Sen. Peter Micciche (R-Soldotna), Rep. Gary Knopp (R-Kenai) and Rep. Mike Chenault (R-Nikiski) fielded questions and concerns about the current session of the Legislature during a town hall meeting in Soldotna. It was standing room only in the Kenai Peninsula Borough Assembly Chambers as constituents drilled the lawmakers on the budget and oil and gas industry, and asked them to keep certain industries and areas of the budget in mind this session — specifically, education and fisheries.
Micciche began the town hall by presenting some background information on Senate Bill 70, which would restructure the Permanent Fund in an effort to address the state’s approximately $3 billion deficit. The bill would draw 5 and a quarter percent of the average market value of the fund for three years, he said, and then go down to 5 percent. If passed, Micciche said the bill would help balance the budget by 2024. It would include a spending limit of $4.1 billion and a revenue limit of $1.2 billion.
“I’m not going slap an income tax on folks because it feels good, I’m going to tax you if we can’t pay our bills,” he said. “And this pays our bills.”
Micciche said he has heard from some constituents who are in favor of paying more taxes to help balance the budget, and others who are staunchly against it. He pointed out that Alaskans pay very little in state taxes — just $500 per capita annually, he presented, on fuel, alcohol and tobacco.

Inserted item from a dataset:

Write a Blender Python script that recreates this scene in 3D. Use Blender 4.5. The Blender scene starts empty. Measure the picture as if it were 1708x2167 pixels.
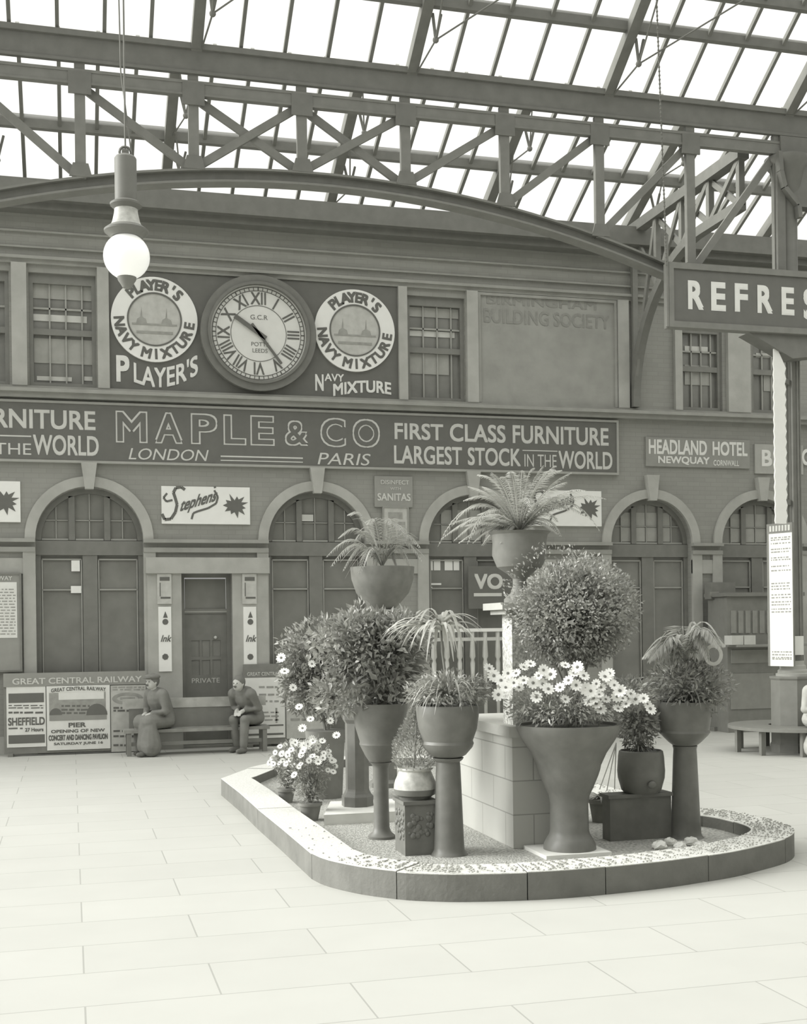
import bpy, bmesh, math, random
from mathutils import Vector, Matrix
from mathutils.geometry import tessellate_polygon
random.seed(11)
R = random.Random(7)
PI = math.pi
SC = bpy.context.scene
COL = SC.collection

# ------------------------------------------------------------------ camera
FPX, PPX, PPY, ROLL = 2600.0, 854.0, 1330.0, 0.0125      # focal length and principal point in px of the 1708x2167 frame
PHI = math.atan(704 / 2600.0)
EYE = 2.0
YW = 21.2                                                # front face of the station building
cR = Vector((math.cos(PHI), -math.sin(PHI), 0)); cF = Vector((math.sin(PHI), math.cos(PHI), 0)); cU = Vector((0, 0, 1))
_c, _s = math.cos(ROLL), math.sin(ROLL)
cam_d = bpy.data.cameras.new('camera'); cam = bpy.data.objects.new('camera', cam_d); COL.objects.link(cam)
ax = cR * _c - cU * _s; ay = cR * _s + cU * _c; az = -cF
M4 = Matrix((ax, ay, az)).transposed().to_4x4(); M4.translation = Vector((0, 0, EYE))
cam.matrix_world = M4
cam_d.sensor_fit = 'VERTICAL'; cam_d.sensor_height = 36.0; cam_d.lens = FPX / 2167 * 36.0
cam_d.shift_y = (PPY - 2167 / 2) / 2167; cam_d.shift_x = 0.0
cam_d.clip_end = 300
SC.camera = cam

# ------------------------------------------------------------------ sky, sun, exposure
def tint(v):                       # the grey of the print: slightly olive in the darks
    return (v, v * 1.002, v * (0.905 + 0.065 * min(1, v)), 1)
world = bpy.data.worlds.new('sky'); SC.world = world; world.use_nodes = True
wn = world.node_tree; wn.nodes.clear()
wo = wn.nodes.new('ShaderNodeOutputWorld'); wb = wn.nodes.new('ShaderNodeBackground')
tc = wn.nodes.new('ShaderNodeTexCoord'); sx = wn.nodes.new('ShaderNodeSeparateXYZ'); cr = wn.nodes.new('ShaderNodeValToRGB')
wn.links.new(tc.outputs['Generated'], sx.inputs[0]); wn.links.new(sx.outputs['Z'], cr.inputs['Fac'])
e = cr.color_ramp.elements
e[0].position = 0.0; e[0].color = (.24, .24, .235, 1); e[1].position = 0.36; e[1].color = (.97, .97, .945, 1)
e2 = cr.color_ramp.elements.new(1.0); e2.color = (1.7, 1.7, 1.65, 1)
wn.links.new(cr.outputs['Color'], wb.inputs['Color']); wn.links.new(wb.outputs[0], wo.inputs[0])
wb.inputs['Strength'].default_value = 1.0
sun_d = bpy.data.lights.new('sun', 'SUN'); sun_d.energy = 5.2; sun_d.angle = math.radians(45); sun_d.color = (1, 1, 0.97)
sun = bpy.data.objects.new('sun', sun_d); COL.objects.link(sun)
sun.rotation_euler = Vector((0.86, -0.24, -0.46)).to_track_quat('-Z', 'Y').to_euler()
SC.view_settings.view_transform = 'Standard'; SC.view_settings.look = 'None'
SC.view_settings.gamma = 1.0; SC.view_settings.use_curve_mapping = False; SC.view_settings.exposure = 0.10
try:
    SC.cycles.max_bounces = 8; SC.cycles.transparent_max_bounces = 16; SC.cycles.use_denoising = True
except Exception:
    pass

# ------------------------------------------------------------------ pixel -> place
def ray(px, py):
    u = (px - PPX) / FPX; v = (PPY - py) / FPX
    return cF + cR * (u * _c + v * _s) + cU * (-u * _s + v * _c)
def W(px, py, Y=YW):                # point on the plane parallel to the building at distance Y
    d = ray(px, py); return Vector((0, 0, EYE)) + d * (Y / d.y)
def G(px, py, z=0.0):               # point on a level plane
    d = ray(px, py); return Vector((0, 0, EYE)) + d * ((z - EYE) / d.z)
def plane_hit(px, py, y0, z0, m):   # plane Z = z0 + (y0 - Y) * m
    d = ray(px, py); t = (z0 + y0 * m - EYE) / (d.z + d.y * m)
    return Vector((0, 0, EYE)) + d * t

# ------------------------------------------------------------------ materials
def mat(name, v, rough=0.75, var=0.12, scale=6.0, bump=0.0, metal=0.0, spec=0.3, bscale=None, trans=0.0):
    m = bpy.data.materials.new(name); m.use_nodes = True
    nt = m.node_tree; b = nt.nodes['Principled BSDF']
    b.inputs['Roughness'].default_value = rough; b.inputs['Metallic'].default_value = metal
    b.inputs['Specular IOR Level'].default_value = spec
    geo = nt.nodes.new('ShaderNodeTexCoord')
    n = nt.nodes.new('ShaderNodeTexNoise'); n.inputs['Scale'].default_value = scale; n.inputs['Detail'].default_value = 5
    nt.links.new(geo.outputs['Object'], n.inputs['Vector'])
    rp = nt.nodes.new('ShaderNodeValToRGB')
    rp.color_ramp.elements[0].position = 0.3; rp.color_ramp.elements[0].color = tint(v * (1 - var))
    rp.color_ramp.elements[1].position = 0.7; rp.color_ramp.elements[1].color = tint(min(0.97, v * (1 + var)))
    nt.links.new(n.outputs['Fac'], rp.inputs['Fac']); nt.links.new(rp.outputs['Color'], b.inputs['Base Color'])
    if bump:
        n2 = nt.nodes.new('ShaderNodeTexNoise'); n2.inputs['Scale'].default_value = bscale or scale * 4
        nt.links.new(geo.outputs['Object'], n2.inputs['Vector'])
        bp = nt.nodes.new('ShaderNodeBump'); bp.inputs['Strength'].default_value = bump; bp.inputs['Distance'].default_value = 0.02
        nt.links.new(n2.outputs['Fac'], bp.inputs['Height']); nt.links.new(bp.outputs[0], b.inputs['Normal'])
    if trans:
        tr = nt.nodes.new('ShaderNodeBsdfTranslucent'); mx = nt.nodes.new('ShaderNodeMixShader'); mx.inputs[0].default_value = trans
        nt.links.new(rp.outputs['Color'], tr.inputs['Color'])
        out = nt.nodes['Material Output']
        nt.links.new(b.outputs[0], mx.inputs[1]); nt.links.new(tr.outputs[0], mx.inputs[2]); nt.links.new(mx.outputs[0], out.inputs[0])
    return m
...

“Just think about that when you think about your tax burden in the state of Alaska,” Micciche said. “Let’s be realistic about it and have a frank discussion about what it costs to be Alaskan. If you apply your dividend this year to it, you paid minus $500 in state taxes.”
Several members of the public implored Knopp, Chenault and Micciche to keep education funding from being cut during this session. Others advocated for a forward funding approach for schools in order to give districts more time to react to their budgets.
“I would like to see an agreement where education knows what they’re getting for the following school year instead of having to fumble around in the summer when the final numbers come down,” Micciche said.
Chenault pointed out that forward funding has been done in the past as well. While the lawmakers said the Legislature has not cut the education budget yet, they said they could not promise no cuts in the future.
Borough Mayor Mike Navarre spoke up to explain the cuts that have been felt locally in the Kenai Peninsula Borough School District as the result of the rising costs of health care and adjustment for inflation over time.
Health care was another area of concern brought up by constituents, as was a greater emphasis on alternative energy sources at the state level. Knopp said he supports pursuing alternative energy, but that “the first obligation is affordable and reliable energy in these communities, and that’s what we have.”
“It’s a struggle,” he said. “We should keep pursuing it, but for me personally, I’d like to see the private markets pursuing that, not government … We can help it along, incentivize it, help expedite permitting, but … all of that technology’s been around a long time, it’s just not proven yet.”
In addition to the questions constituents had, Micciche spoke to efforts to revise SB 91, the sweeping crime reform bill passed last session. They include correcting more than a dozen issues he said were found in SB 91, and introducing SB 54, a bill he said would increase sentences for class C felonies and increase the punishment for those who repeatedly violate conditions of release.
Navarre also advocated for a good working relationship between the majority and minority legislators, who will have to “bridge their philosophical divides in order to get there” when it comes to solving the state’s fiscal crisis.
“I just want to caution folks on both sides that nobody in Juneau … believes that we can get out of this without the Permanent Fund being a part of it, nobody,” Navarre said. “There is no rational fiscal plan that doesn’t at this time use some earnings of the Permanent Fund. And by the way, that’s what it was set up for originally.”